**STATED TASK**.
Assemble all lines in which the string "scene" appears.

**PROVIDED MATERIAL**.
┄┄┄┄┄┄

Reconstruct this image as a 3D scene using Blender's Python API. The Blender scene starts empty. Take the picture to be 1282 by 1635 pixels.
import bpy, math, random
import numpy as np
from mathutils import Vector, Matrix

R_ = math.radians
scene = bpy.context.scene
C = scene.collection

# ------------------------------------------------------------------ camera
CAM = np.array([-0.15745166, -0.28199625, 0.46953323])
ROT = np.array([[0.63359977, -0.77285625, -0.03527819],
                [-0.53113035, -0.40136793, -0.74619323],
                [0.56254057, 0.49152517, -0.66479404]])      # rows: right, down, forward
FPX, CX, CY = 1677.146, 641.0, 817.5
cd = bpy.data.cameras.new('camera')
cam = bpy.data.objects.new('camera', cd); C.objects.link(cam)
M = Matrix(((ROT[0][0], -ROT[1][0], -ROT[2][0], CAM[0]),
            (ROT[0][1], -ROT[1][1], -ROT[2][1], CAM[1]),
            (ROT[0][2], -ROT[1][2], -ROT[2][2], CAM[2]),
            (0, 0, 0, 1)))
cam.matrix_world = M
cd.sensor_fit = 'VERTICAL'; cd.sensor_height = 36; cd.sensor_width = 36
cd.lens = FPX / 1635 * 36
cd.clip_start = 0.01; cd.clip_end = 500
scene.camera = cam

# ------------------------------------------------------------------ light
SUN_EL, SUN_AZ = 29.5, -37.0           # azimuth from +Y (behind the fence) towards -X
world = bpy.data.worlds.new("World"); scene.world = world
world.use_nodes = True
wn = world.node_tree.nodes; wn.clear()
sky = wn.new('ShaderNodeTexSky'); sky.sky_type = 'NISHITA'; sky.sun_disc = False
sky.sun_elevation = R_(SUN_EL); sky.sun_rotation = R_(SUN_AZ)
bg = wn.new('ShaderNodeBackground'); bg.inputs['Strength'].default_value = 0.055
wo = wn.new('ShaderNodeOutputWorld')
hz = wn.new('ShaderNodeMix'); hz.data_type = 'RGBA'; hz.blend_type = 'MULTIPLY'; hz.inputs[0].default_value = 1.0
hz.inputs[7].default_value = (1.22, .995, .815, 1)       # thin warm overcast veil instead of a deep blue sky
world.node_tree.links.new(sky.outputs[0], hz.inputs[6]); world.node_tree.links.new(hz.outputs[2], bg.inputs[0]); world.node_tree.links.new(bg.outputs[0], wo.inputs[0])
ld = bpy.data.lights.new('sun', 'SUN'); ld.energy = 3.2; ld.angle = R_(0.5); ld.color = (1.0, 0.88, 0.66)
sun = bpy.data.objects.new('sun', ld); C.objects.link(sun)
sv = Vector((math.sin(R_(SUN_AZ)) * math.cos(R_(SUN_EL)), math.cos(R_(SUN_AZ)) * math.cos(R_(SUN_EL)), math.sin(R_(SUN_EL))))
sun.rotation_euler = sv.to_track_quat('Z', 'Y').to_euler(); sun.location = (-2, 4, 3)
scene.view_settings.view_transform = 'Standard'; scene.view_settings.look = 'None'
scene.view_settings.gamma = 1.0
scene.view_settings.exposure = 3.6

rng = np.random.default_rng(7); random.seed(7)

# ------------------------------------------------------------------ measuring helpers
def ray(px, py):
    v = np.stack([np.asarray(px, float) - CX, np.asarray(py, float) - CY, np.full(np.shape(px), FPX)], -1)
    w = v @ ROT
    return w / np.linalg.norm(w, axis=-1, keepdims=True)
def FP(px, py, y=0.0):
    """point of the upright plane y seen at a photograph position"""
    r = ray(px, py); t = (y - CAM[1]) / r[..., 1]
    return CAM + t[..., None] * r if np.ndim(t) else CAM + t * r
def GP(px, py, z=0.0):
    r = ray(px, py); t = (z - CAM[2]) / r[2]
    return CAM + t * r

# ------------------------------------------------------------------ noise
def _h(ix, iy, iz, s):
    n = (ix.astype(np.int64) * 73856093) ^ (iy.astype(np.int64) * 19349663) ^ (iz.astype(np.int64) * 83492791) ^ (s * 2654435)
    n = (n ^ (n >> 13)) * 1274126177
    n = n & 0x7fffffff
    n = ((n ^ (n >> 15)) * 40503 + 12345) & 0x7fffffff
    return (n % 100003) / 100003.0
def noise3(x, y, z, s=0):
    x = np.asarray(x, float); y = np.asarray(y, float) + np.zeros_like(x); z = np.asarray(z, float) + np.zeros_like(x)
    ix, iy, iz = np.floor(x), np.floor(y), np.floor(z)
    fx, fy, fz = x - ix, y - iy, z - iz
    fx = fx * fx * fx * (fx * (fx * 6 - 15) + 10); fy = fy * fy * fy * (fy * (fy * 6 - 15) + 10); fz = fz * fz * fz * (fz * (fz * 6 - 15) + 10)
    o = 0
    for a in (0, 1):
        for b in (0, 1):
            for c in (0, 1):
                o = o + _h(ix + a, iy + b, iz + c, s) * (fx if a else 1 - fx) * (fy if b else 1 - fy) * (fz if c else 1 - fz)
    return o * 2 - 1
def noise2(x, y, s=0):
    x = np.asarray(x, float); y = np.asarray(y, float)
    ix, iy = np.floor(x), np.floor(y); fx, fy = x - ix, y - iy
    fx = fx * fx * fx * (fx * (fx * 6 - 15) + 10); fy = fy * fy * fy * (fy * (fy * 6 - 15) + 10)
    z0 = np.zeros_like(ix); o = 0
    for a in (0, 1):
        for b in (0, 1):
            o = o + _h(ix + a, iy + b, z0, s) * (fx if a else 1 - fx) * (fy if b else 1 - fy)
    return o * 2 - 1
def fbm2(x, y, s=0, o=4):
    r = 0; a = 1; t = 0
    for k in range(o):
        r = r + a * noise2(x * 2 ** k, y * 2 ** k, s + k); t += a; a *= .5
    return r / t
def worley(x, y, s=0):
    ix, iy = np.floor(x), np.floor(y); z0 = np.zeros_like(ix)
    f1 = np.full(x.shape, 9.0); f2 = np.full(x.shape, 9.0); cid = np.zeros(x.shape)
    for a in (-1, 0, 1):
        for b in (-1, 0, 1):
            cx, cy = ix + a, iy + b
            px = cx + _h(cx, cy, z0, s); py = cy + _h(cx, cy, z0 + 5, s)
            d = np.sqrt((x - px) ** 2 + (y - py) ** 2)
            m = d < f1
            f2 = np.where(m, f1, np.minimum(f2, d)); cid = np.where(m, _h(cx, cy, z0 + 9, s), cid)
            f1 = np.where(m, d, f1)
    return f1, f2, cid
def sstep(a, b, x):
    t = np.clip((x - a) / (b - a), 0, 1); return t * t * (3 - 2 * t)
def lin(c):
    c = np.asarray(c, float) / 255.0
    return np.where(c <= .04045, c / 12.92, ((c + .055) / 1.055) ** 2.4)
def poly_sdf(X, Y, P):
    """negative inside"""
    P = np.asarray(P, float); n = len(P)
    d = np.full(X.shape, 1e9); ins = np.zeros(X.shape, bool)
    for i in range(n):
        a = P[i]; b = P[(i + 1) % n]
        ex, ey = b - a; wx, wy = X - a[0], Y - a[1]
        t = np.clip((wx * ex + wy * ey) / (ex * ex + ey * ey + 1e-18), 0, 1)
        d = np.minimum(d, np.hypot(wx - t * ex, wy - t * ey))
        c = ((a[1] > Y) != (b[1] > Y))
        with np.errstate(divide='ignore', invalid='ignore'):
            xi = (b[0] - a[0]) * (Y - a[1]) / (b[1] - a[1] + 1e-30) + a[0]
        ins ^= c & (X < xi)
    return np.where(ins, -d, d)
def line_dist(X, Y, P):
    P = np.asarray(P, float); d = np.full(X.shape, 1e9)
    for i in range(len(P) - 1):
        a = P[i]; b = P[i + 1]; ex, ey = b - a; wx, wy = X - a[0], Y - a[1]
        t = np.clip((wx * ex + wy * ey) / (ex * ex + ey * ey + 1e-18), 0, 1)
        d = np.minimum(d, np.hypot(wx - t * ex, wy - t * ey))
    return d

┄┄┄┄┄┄

**FINISHED TASK**.
Reconstruct this image as a 3D scene using Blender's Python API. The Blender scene starts empty. Take the picture to be 1282 by 1635 pixels.
scene = bpy.context.scene
C = scene.collection
scene.camera = cam
world = bpy.data.worlds.new("World"); scene.world = world
scene.view_settings.view_transform = 'Standard'; scene.view_settings.look = 'None'
scene.view_settings.gamma = 1.0
scene.view_settings.exposure = 3.6